Quanto à ideia generalizada da existência de um “certo aumento da violência feminina”, a docente do Instituto Superior da Maia (ISMAI) considera que tal acepção pode reflectir, além de um eventual aumento real, uma sociedade “mais atenta, mais disposta a perceber o fenómeno e a condená-lo”.

Vera Duarte fala do desconhecimento acerca da delinquência juvenil

Intermitências do sistema

Ao nível da prevenção, Vera defende a “criação de espaços de relação, nas escolas e nos bairros, porque, de facto, as raparigas dão um valor e uma importância muito grande às questões relacionais com família e amigos”.

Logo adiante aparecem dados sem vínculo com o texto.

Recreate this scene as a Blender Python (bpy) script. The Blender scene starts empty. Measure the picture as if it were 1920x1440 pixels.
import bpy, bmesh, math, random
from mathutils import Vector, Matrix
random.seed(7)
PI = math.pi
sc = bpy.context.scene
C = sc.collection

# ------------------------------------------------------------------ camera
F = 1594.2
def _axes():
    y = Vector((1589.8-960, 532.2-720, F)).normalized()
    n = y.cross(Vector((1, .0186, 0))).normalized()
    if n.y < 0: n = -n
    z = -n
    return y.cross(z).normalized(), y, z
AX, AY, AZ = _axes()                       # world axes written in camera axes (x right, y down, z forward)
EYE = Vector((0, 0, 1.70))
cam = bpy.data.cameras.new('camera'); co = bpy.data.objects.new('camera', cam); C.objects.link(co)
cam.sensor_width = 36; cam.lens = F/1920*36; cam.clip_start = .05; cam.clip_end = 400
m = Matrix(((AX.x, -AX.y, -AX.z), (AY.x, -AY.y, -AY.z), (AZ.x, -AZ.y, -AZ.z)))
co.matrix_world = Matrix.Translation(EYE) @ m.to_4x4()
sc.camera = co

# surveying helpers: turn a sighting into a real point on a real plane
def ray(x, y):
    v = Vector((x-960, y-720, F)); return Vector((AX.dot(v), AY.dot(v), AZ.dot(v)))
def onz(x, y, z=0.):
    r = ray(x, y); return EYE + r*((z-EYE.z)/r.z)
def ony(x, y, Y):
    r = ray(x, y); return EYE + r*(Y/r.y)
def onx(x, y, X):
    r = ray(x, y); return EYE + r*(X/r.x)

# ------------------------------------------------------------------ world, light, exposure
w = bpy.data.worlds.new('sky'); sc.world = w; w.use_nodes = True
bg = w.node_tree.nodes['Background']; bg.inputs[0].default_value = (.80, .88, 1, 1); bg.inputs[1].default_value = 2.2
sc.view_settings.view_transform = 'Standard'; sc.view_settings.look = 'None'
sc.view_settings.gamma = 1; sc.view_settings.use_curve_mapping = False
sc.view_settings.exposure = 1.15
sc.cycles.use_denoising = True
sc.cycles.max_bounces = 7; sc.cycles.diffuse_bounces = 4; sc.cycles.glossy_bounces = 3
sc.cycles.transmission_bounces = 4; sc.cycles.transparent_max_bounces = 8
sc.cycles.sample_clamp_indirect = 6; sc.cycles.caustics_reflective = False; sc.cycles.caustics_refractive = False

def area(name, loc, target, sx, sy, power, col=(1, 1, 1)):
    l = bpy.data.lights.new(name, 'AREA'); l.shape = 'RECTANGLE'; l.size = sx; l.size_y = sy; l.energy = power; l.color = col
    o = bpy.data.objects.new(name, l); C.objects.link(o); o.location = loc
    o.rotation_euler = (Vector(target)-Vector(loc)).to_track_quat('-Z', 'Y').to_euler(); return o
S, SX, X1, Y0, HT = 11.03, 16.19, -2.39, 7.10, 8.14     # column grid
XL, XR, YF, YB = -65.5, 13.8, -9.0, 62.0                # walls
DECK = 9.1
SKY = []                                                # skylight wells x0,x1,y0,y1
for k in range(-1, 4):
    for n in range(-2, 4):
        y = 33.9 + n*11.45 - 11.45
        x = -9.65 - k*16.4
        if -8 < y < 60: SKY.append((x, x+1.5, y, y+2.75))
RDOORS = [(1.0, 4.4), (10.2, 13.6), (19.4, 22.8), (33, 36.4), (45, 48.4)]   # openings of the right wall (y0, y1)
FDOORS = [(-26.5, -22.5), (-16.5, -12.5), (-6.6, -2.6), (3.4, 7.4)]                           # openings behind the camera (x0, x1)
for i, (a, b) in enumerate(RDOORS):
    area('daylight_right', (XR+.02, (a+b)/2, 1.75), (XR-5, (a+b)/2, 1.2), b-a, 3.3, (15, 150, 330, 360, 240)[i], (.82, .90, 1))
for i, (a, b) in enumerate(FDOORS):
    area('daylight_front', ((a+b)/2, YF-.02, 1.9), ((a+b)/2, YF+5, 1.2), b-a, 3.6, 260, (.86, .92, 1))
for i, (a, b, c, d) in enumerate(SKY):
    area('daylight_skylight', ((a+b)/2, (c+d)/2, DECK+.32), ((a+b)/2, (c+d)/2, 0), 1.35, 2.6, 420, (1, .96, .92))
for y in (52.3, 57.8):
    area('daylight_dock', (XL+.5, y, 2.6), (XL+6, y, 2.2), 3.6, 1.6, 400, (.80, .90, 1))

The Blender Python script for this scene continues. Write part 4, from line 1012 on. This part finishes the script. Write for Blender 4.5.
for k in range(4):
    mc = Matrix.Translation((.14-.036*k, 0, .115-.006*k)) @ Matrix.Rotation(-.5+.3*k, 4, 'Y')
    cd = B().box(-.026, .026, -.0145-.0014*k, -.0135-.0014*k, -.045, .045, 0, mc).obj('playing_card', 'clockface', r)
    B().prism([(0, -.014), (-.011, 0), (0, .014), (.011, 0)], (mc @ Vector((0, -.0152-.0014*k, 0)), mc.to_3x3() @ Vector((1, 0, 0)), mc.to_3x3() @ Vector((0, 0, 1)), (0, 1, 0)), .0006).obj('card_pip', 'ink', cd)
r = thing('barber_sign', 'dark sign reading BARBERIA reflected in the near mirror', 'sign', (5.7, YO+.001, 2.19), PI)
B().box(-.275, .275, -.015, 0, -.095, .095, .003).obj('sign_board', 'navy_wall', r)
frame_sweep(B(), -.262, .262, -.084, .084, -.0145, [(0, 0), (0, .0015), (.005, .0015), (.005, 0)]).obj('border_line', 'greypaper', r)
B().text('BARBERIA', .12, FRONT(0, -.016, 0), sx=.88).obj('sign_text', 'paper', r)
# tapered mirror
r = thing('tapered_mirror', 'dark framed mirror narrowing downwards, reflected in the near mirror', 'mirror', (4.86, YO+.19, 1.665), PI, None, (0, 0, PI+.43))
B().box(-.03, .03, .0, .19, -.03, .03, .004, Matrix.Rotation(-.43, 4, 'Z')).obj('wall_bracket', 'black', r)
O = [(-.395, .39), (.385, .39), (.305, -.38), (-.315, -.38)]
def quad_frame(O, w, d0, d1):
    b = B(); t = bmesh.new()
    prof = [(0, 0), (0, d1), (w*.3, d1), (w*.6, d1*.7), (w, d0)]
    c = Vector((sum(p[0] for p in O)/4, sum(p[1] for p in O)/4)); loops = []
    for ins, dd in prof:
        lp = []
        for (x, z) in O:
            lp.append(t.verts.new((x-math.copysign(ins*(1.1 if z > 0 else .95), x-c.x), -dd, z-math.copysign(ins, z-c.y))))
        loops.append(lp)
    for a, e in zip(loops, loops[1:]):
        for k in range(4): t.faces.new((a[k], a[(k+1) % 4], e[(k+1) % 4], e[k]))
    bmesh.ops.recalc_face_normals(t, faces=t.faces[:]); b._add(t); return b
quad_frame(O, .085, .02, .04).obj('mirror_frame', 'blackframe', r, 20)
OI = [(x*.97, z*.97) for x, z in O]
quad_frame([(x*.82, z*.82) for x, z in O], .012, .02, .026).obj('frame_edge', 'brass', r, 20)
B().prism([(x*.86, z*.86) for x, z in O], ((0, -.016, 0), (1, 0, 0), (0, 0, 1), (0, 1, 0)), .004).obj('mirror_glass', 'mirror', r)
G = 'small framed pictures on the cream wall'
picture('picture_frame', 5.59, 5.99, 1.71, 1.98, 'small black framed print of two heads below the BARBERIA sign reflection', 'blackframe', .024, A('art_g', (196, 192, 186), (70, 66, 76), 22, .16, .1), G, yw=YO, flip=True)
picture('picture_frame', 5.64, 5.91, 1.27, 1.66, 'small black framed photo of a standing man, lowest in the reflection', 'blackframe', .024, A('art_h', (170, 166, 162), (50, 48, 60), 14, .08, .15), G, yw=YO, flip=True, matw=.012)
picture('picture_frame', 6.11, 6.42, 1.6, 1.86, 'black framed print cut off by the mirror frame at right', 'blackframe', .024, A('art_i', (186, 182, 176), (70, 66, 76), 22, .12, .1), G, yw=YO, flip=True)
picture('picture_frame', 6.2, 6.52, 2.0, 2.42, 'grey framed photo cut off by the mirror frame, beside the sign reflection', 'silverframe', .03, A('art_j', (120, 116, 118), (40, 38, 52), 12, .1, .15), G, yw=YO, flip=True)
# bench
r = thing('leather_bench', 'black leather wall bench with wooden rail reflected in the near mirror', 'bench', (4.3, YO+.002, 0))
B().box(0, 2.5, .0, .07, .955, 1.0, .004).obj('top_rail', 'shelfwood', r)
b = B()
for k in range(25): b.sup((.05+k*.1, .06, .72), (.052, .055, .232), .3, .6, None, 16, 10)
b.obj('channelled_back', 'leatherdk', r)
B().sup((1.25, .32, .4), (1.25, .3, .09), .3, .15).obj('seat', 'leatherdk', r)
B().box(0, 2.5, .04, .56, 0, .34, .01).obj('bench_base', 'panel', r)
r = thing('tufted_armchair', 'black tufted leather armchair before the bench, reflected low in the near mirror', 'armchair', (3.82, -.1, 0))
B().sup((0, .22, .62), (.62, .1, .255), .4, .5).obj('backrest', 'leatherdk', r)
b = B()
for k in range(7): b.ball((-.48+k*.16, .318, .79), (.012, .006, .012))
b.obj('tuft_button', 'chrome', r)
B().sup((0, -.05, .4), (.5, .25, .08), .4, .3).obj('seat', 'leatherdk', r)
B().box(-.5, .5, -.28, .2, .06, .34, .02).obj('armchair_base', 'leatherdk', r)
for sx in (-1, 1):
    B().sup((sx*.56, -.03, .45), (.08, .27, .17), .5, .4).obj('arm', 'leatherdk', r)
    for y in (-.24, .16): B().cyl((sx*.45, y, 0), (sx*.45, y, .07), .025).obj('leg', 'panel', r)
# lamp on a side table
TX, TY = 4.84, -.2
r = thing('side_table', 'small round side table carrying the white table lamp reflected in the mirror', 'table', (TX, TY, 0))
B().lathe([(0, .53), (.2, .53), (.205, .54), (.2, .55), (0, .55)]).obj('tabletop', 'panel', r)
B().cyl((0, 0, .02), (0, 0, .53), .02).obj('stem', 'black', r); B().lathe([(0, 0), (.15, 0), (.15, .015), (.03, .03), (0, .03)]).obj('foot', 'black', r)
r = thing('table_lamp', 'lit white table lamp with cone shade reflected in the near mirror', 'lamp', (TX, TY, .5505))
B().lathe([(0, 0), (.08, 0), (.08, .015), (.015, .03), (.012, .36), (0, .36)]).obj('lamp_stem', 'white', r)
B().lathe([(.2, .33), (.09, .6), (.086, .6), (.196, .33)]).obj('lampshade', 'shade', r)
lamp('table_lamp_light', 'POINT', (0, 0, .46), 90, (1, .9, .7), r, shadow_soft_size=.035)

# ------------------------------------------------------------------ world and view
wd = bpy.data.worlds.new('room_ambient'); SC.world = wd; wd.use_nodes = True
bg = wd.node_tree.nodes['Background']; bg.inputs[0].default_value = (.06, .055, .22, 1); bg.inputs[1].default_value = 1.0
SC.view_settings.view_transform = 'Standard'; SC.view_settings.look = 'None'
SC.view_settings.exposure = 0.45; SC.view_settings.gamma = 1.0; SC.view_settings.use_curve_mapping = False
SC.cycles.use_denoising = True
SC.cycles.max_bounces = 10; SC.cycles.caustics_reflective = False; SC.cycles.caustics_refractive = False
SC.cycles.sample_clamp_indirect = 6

E como qualquer trabalho científico que se preze, Vera Duarte termina apontando um caminho a seguir ao nível da investigação. “Dou-me conta que muitas das jovens que estão em centros educativos ou a cumprir medidas tutelares, institucionais ou não, vieram de lares de infância e juventude, da Segurança Social”, diz.

Não querendo, ainda assim, “fazer relações causais, algo que não seria prudente”, Vera continua. “Noventa por cento das jovens que estão em centro educativo têm histórico de institucionalizações anteriores e, quando consultamos alguns estudos sobre a criminalidade feminina, damo-nos conta de que uma percentagem das que estão, por exemplo, em prisão, também passaram por centros educativos e por lares”, considera a docente universitária. Perceber o que acontece a algumas das jovens “na intermitência dos vários sistemas” é, para Vera Duarte, fundamental.